Why I’m hooked on Audible

I’ve always been a reader – all sorts – fiction, biography, technical, politics. It’s gone in phases, but fiction generally wins out – I made my way through Henning Mankell’s Wallander series in a personal best time – I probably should have been keeping current on something much more ‘current-affairsy’.

Reading, as much as I love it, comes second though, after Radio Drama. Broadcasts of dramatised books or plays haven’t really been popular for decades – and it’s certainly 40 or 50 years since the glory days of radio when families gathered around the wireless to tune in for the latest installment of Paul Temple’s latest intriguing case. That was way before my time, so I’ve had to scour speciality bookshops and online for my fix but over the last year or so though, scanning through the internet listings of terrestial and internet radio stations, I’ve noticed that radio drama is making a comeback – with not just old favourites finding a new audience, but new radio drama being commissioned at a rate we haven’t seen for years.


However, one a week on the radio isn’t quite enough for me, so I’ve been working my way through Audible.com’s  huge collection of classic radio drama.
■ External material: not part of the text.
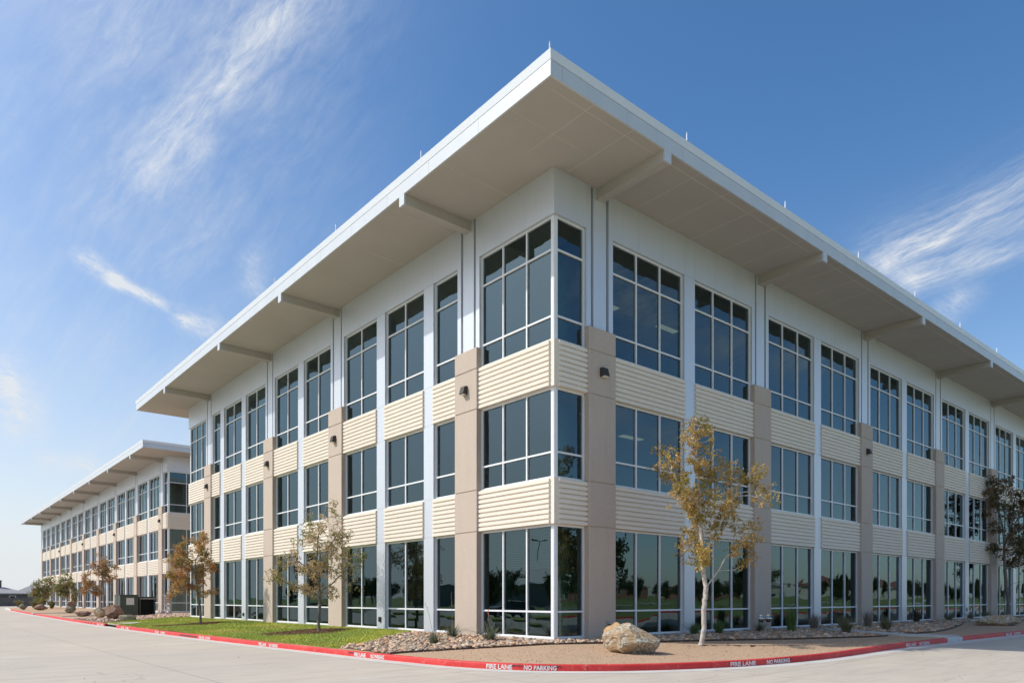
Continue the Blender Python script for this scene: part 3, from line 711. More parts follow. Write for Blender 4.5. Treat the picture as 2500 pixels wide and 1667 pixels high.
def spandrel(bld, F, t0, t1, z0, z1, c0=0, c1=0):
    n = 9; p = (z1-z0)/n; pts = [(.0, z0), (.10, z0)]
    for k in range(n):
        a = z0+k*p
        pts += [(.10, a+.012) if k else (.10, z0+.001), (.158, a+p*.28), (.158, a+p*.80), (.10, a+p*.97)]
    pts = [(.0, z0), (.10, z0)]
    for k in range(n):
        a = z0+k*p; pts += [(.158, a+p*.10), (.158, a+p*.74), (.10, a+p*.84), (.10, a+p*.995)]
    pts += [(.10, z1), (.0, z1)]
    b = MB(); b.prof(pts, t0+c0*.075, t1-c1*.075, F)
    if c0: b.box(t0-(.10 if OWN else -.001), t0+.075, 0.0, .10, z0, z1, F)
    if c1: b.box(t1-.075, t1+.10, 0.0, .10, z0, z1, F)
    return b.build('spandrel_panel', 'spandrel_paint', bld)
def wallbox(b, F, t0, t1, z0, z1, d=.10, gap=.004): b.box(t0+gap, t1-gap, -.02, d, z0+gap, z1-gap, F)
def pier(bld, F, t0, t1):
    b = MB(); zs = [.15, Z1H, Z2S, Z2H, Z3S-.04, 9.99]
    for a, c in zip(zs[:-1], zs[1:]): b.box(t0, t1, -.15, .22, a+(.014 if a > 1 else 0), c-(.014 if c < 9.9 else 0), F)
    b.box(t0+.02, t1-.02, -.15, .195, .15, 9.97, F)
    o = b.build('pier', 'precast', bld)
    md = o.modifiers.new('bevel', 'BEVEL'); md.width = .012; md.segments = 2; md.limit_method = 'ANGLE'
    # white steel column with recessed channels above the pier
    b = MB(); w = t1-t0; s = .20; gq = .12
    top = ZSOF-.002
    for a, c in ((t0, t0+s), (t0+s+gq, t1-s-gq), (t1-s, t1)): b.box(a, c, -.02, .10 if a != t0+s+gq else .094, 9.96, top, F)
    b.box(t0, t1, -.05, -.02, 9.96, top, F)
    b.build('column_casing', 'white_panel', bld)
def pilaster(bld, F, t0, t1):
    b = MB(); zs = [.2, Z1H-.0, Z2S, Z2H, Z3S, Z3H+.0]
    for a, c in zip(zs[:-1], zs[1:]): b.box(t0, t1, -.02, .10, a+.004, c-.004, F)
    b.box(t0+.003, t1-.003, -.08, .094, .2, Z3H, F)
    b.build('pilaster', 'white_panel', bld)
def facade(bld, F, items, L):
    """items: ('w', t0, t1, mullions), ('p', t0, t1) white pilaster, ('P', t0, t1) precast pier, ('c0'|'c1', t0, t1, mullions) glazed corner"""
    for it in items:
        k, t0, t1 = it[:3]
        if k in ('w', 'c0', 'c1'):
            m = it[3]; p0 = .12 if k == 'c0' else 0; p1 = .12 if k == 'c1' else 0
            for z0, z1, tr in FLOORS: window(bld, F, t0, t1, z0, z1, tr, m, p0, p1, 'corner_window' if p0 or p1 else 'window')
            spandrel(bld, F, t0-(.0 if not p0 else 0), t1, Z1H+.002, Z2S-.002, 1 if p0 else 0, 1 if p1 else 0)
            spandrel(bld, F, t0, t1, Z2H+.002, Z3S-.002, 1 if p0 else 0, 1 if p1 else 0)
        elif k == 'p': pilaster(bld, F, t0, t1)
        elif k == 'P': pier(bld, F, t0, t1)
    # plinth under the windows
    b = MB()
    for it in items:
        if it[0] in ('w', 'c0', 'c1'): b.box(it[1]-(.07 if it[0] == 'c0' and OWN else 0), it[2]+(.07 if it[0] == 'c1' else 0), -.10, .07, .1, Z1S, F)
    b.build('plinth', 'plinth_concrete', bld)
    # white wall band above the third-floor windows, in cassette panels
    b = MB(); prs = [(it[1], it[2]) for it in items if it[0] == 'P']; bays = []; x = -.10 if OWN else .001
    for a, c in prs: bays.append((x, a)); x = c
    bays.append((x, L+.10))
    for a, c in bays:
        cuts = sorted({a, c} | {t for it in items if it[0] in ('w', 'c0', 'c1') for t in list(it[3])+[it[1], it[2]] if a+.3 < t < c-.3})
        for p, q in zip(cuts[:-1], cuts[1:]): wallbox(b, F, p, q, Z3H, ZSOF, .10, .003)
        b.box(a+.02, c-.02, -.06, .093, Z3H+.004, ZSOF, F)
    b.build('upper_wall', 'white_panel', bld)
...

And they do have a great selection – particularly of BBC Radio Drama – [which is the best sort]. But Audible have contemporary dramatisations also – from not just the BBC but interesting productions of Dante’s Inferno and a brilliant dramatised production of David Mamet’s Speed The Plow..

However, let’s start with some old fashioned classics – here’s what I recommend to get you started in in the comfy world on radio drama.

Paul Temple and the Geneva Mystery : Francis Durbridge
Pau Temple and his glamorous wife Steve plan a much needed break – but before they know it, they become embroiled in a plot of deception stretching from London to Switzerland with anonymous gunmen, exploding cars, ransom demands, and more than one mysterious rendezvous. Unbeatable.
Paul Temple and the Geneva Mystery
Cards on The Table : Agatha Christie
Hercule Poirot, along with three other luminaries from the world of crime detection, is invited to dinner by the renowned London socialite Dr Shaitana. Also on the guest list are four members of what Shaitana calls his Black Museum – a collection of murderers who have each succeeded in ‘getting away with it’. You know where this is going, but it doesn’t matter.
Cards on the table - Agatha Christie
Tinker, Tailor, Soldier, Spy : John Le Carré
Starring the award-winning Simon Russell Beale as Smiley, and with a star cast including Anna Chancellor, Alex Jennings, Kenneth Cranham, and Bill Paterson, this is truly an epic. Ane brilliantly depicts the complicated moral dilemmas of those who practice espionage – the spooks.